Your task is to gather the lines below that hold the string "from".

[Scenes as source code]
+---+
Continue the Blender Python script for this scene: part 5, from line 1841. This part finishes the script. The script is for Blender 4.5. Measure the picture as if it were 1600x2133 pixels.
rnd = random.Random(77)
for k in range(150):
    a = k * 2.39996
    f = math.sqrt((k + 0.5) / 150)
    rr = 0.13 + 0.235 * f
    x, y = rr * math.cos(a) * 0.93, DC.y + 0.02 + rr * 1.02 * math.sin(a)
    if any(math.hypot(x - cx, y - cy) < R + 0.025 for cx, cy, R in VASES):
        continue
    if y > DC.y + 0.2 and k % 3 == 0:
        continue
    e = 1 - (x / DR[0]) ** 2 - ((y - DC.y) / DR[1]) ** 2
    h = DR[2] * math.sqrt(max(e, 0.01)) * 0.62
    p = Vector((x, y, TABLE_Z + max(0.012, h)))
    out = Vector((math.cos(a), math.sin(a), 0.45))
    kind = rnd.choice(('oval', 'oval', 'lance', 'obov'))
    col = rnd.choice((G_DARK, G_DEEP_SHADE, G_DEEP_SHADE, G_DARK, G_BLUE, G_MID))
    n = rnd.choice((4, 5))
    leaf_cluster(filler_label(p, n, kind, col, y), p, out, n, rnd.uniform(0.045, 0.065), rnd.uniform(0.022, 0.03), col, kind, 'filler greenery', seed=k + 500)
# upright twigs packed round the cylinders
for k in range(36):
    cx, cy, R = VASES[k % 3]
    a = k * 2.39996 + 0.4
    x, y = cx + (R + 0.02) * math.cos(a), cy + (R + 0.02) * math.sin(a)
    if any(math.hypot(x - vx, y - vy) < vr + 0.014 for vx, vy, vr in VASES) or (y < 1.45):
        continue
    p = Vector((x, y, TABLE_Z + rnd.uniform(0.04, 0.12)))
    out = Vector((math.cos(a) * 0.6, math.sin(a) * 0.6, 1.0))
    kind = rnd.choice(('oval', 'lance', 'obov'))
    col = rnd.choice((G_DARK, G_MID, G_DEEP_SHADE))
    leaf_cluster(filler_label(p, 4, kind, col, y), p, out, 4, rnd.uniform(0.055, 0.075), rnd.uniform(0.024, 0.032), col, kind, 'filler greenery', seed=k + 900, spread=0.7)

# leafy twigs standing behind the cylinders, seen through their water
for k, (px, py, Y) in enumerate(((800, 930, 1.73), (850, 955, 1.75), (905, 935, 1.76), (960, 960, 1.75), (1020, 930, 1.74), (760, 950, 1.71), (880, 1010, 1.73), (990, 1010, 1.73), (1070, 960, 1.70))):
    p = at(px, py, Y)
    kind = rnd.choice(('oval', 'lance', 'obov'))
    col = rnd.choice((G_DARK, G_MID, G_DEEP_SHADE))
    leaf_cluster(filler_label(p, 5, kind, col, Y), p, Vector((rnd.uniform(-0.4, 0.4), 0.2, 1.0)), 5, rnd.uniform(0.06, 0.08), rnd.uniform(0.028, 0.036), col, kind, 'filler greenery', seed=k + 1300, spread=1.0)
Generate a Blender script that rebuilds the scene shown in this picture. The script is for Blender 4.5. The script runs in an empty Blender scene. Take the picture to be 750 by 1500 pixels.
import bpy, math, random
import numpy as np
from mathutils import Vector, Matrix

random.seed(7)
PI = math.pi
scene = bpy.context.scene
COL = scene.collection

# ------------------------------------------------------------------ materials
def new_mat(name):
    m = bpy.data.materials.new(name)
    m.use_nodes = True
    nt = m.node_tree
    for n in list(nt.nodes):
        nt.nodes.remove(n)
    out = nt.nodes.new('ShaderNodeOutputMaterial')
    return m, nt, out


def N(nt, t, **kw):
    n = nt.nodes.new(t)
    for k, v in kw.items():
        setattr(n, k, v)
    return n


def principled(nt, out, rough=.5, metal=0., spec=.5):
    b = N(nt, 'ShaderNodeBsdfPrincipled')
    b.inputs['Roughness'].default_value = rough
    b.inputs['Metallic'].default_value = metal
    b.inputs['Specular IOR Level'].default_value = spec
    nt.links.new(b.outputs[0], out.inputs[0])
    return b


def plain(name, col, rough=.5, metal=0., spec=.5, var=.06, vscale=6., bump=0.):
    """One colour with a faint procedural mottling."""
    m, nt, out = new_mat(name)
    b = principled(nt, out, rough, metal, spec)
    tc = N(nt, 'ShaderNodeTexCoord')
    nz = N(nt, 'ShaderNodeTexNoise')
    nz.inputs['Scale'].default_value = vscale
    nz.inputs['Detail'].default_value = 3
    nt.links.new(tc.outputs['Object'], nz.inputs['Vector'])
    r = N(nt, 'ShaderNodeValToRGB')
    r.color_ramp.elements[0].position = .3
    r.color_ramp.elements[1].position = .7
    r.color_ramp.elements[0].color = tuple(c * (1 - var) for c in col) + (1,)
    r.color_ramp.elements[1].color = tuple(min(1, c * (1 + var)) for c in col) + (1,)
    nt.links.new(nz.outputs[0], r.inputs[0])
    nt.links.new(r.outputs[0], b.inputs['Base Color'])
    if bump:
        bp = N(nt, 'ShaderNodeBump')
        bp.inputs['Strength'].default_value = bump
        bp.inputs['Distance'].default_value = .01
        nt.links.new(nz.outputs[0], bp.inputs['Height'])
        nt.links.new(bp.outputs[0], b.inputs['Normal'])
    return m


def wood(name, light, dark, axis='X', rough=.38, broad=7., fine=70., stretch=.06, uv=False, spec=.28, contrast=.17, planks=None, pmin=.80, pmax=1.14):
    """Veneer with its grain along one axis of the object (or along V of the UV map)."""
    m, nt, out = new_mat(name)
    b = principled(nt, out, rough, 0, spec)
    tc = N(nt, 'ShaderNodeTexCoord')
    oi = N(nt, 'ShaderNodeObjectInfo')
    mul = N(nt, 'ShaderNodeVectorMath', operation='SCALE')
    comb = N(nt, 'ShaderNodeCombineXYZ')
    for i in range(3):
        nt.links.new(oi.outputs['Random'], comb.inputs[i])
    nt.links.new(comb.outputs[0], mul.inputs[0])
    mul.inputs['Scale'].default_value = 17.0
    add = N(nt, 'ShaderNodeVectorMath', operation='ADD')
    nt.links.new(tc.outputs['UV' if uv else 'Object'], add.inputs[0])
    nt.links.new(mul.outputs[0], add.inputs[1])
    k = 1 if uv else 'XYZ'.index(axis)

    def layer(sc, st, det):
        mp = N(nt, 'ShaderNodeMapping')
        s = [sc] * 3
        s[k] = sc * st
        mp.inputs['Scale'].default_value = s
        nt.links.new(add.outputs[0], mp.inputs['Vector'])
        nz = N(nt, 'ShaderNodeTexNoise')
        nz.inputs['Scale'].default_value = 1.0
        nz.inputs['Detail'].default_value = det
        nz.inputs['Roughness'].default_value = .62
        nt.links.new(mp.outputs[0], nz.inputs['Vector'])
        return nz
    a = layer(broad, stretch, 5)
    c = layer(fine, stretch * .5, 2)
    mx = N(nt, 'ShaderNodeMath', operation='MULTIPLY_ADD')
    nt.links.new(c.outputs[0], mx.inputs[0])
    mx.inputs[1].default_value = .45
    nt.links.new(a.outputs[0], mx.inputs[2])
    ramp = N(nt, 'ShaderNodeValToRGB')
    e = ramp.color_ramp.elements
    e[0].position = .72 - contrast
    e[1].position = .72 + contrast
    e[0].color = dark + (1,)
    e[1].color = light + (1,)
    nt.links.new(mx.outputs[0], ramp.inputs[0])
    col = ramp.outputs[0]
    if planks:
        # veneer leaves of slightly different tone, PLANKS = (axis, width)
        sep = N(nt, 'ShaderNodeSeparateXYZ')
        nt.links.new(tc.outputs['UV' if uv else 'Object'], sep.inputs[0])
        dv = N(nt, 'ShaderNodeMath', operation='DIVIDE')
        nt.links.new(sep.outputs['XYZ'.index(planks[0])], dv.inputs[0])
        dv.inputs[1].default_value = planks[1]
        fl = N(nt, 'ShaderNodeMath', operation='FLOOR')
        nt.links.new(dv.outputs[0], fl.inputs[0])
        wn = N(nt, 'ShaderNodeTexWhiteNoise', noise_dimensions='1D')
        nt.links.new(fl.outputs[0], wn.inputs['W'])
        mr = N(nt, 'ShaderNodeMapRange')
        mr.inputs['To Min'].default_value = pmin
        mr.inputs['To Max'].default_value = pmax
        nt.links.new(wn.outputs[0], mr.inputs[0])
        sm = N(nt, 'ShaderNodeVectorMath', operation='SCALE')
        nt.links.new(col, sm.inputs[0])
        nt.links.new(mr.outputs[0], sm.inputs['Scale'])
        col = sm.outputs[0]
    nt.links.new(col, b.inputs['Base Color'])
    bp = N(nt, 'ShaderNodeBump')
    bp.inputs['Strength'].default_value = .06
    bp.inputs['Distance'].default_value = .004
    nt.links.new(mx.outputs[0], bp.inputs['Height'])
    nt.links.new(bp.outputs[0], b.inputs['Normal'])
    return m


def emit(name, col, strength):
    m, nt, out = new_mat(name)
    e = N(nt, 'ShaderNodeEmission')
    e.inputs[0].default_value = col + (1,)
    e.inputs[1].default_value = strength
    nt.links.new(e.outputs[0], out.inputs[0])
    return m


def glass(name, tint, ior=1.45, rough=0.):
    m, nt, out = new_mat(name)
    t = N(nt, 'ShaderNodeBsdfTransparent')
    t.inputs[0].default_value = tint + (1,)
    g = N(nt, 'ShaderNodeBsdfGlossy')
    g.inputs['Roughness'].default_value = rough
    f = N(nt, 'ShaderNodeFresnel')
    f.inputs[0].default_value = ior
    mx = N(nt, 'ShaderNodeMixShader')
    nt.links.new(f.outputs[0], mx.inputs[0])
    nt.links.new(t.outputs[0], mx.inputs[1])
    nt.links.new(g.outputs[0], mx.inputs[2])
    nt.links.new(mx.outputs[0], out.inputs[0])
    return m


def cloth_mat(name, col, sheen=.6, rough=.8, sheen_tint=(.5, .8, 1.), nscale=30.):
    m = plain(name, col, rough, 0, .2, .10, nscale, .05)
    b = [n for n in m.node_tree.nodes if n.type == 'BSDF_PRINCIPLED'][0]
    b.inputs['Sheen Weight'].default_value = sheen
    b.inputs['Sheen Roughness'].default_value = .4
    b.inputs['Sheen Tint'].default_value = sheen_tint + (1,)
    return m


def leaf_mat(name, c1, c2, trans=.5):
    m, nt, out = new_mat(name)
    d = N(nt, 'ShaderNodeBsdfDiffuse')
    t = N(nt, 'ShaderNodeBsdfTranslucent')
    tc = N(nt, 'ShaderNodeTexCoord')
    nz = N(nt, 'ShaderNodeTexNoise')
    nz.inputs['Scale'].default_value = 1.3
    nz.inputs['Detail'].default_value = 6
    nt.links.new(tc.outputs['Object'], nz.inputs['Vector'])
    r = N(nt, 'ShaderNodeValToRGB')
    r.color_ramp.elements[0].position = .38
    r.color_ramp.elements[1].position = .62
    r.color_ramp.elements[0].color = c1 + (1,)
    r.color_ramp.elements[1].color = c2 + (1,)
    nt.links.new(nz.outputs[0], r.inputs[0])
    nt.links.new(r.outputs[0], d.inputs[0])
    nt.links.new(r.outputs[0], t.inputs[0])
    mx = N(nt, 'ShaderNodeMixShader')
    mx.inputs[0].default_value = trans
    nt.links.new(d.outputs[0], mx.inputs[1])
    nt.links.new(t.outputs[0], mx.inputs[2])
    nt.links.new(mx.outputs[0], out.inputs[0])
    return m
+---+
**Solution to this task**
Continue the Blender Python script for this scene: part 5, from line 1841. This part finishes the script. The script is for Blender 4.5. Measure the picture as if it were 1600x2133 pixels.
from mathutils import Vector, Matrix